Available data:
=-=-=-=-=

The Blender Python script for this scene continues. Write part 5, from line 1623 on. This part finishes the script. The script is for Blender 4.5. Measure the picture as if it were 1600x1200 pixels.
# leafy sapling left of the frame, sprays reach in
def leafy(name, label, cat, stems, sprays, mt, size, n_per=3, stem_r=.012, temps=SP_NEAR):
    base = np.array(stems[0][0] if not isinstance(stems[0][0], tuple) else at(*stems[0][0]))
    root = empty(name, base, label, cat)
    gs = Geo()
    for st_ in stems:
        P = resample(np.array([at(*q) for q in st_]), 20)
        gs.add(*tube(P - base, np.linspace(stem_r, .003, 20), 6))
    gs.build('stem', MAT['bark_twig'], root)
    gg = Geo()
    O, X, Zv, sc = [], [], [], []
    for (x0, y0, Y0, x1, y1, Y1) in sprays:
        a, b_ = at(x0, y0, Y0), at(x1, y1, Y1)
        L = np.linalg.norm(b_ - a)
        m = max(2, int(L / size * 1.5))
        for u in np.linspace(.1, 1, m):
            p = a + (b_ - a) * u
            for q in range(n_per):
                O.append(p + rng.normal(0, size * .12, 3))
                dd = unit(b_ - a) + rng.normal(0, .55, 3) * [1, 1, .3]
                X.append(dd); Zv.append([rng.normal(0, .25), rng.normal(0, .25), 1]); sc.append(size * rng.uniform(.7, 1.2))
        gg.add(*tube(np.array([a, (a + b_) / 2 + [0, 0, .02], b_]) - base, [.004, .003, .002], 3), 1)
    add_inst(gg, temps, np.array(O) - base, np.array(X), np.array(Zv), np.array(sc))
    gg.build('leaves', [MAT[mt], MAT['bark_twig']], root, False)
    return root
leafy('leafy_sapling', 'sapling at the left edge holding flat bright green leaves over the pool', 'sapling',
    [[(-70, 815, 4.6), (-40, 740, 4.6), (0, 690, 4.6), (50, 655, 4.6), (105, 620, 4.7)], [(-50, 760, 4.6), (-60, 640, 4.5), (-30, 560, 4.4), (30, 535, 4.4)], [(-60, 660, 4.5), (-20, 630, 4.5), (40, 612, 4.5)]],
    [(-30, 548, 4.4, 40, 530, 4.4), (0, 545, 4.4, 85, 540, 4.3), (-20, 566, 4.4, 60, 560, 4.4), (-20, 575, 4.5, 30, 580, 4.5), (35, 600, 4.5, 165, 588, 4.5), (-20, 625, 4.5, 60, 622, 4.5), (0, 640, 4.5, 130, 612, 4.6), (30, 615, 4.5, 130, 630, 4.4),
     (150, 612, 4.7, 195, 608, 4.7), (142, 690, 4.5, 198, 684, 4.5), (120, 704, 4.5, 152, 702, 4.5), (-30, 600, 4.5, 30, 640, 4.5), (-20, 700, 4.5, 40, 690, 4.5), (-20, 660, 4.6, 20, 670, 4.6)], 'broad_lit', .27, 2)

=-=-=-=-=

What you are asked to do: Copy every line of the material, please, keeping it exactly the same.

Output below:
The Blender Python script for this scene continues. Write part 5, from line 1623 on. This part finishes the script. The script is for Blender 4.5. Measure the picture as if it were 1600x1200 pixels.
# leafy sapling left of the frame, sprays reach in
def leafy(name, label, cat, stems, sprays, mt, size, n_per=3, stem_r=.012, temps=SP_NEAR):
    base = np.array(stems[0][0] if not isinstance(stems[0][0], tuple) else at(*stems[0][0]))
    root = empty(name, base, label, cat)
    gs = Geo()
    for st_ in stems:
        P = resample(np.array([at(*q) for q in st_]), 20)
        gs.add(*tube(P - base, np.linspace(stem_r, .003, 20), 6))
    gs.build('stem', MAT['bark_twig'], root)
    gg = Geo()
    O, X, Zv, sc = [], [], [], []
    for (x0, y0, Y0, x1, y1, Y1) in sprays:
        a, b_ = at(x0, y0, Y0), at(x1, y1, Y1)
        L = np.linalg.norm(b_ - a)
        m = max(2, int(L / size * 1.5))
        for u in np.linspace(.1, 1, m):
            p = a + (b_ - a) * u
            for q in range(n_per):
                O.append(p + rng.normal(0, size * .12, 3))
                dd = unit(b_ - a) + rng.normal(0, .55, 3) * [1, 1, .3]
                X.append(dd); Zv.append([rng.normal(0, .25), rng.normal(0, .25), 1]); sc.append(size * rng.uniform(.7, 1.2))
        gg.add(*tube(np.array([a, (a + b_) / 2 + [0, 0, .02], b_]) - base, [.004, .003, .002], 3), 1)
    add_inst(gg, temps, np.array(O) - base, np.array(X), np.array(Zv), np.array(sc))
    gg.build('leaves', [MAT[mt], MAT['bark_twig']], root, False)
    return root
leafy('leafy_sapling', 'sapling at the left edge holding flat bright green leaves over the pool', 'sapling',
    [[(-70, 815, 4.6), (-40, 740, 4.6), (0, 690, 4.6), (50, 655, 4.6), (105, 620, 4.7)], [(-50, 760, 4.6), (-60, 640, 4.5), (-30, 560, 4.4), (30, 535, 4.4)], [(-60, 660, 4.5), (-20, 630, 4.5), (40, 612, 4.5)]],
    [(-30, 548, 4.4, 40, 530, 4.4), (0, 545, 4.4, 85, 540, 4.3), (-20, 566, 4.4, 60, 560, 4.4), (-20, 575, 4.5, 30, 580, 4.5), (35, 600, 4.5, 165, 588, 4.5), (-20, 625, 4.5, 60, 622, 4.5), (0, 640, 4.5, 130, 612, 4.6), (30, 615, 4.5, 130, 630, 4.4),
     (150, 612, 4.7, 195, 608, 4.7), (142, 690, 4.5, 198, 684, 4.5), (120, 704, 4.5, 152, 702, 4.5), (-30, 600, 4.5, 30, 640, 4.5), (-20, 700, 4.5, 40, 690, 4.5), (-20, 660, 4.6, 20, 670, 4.6)], 'broad_lit', .27, 2)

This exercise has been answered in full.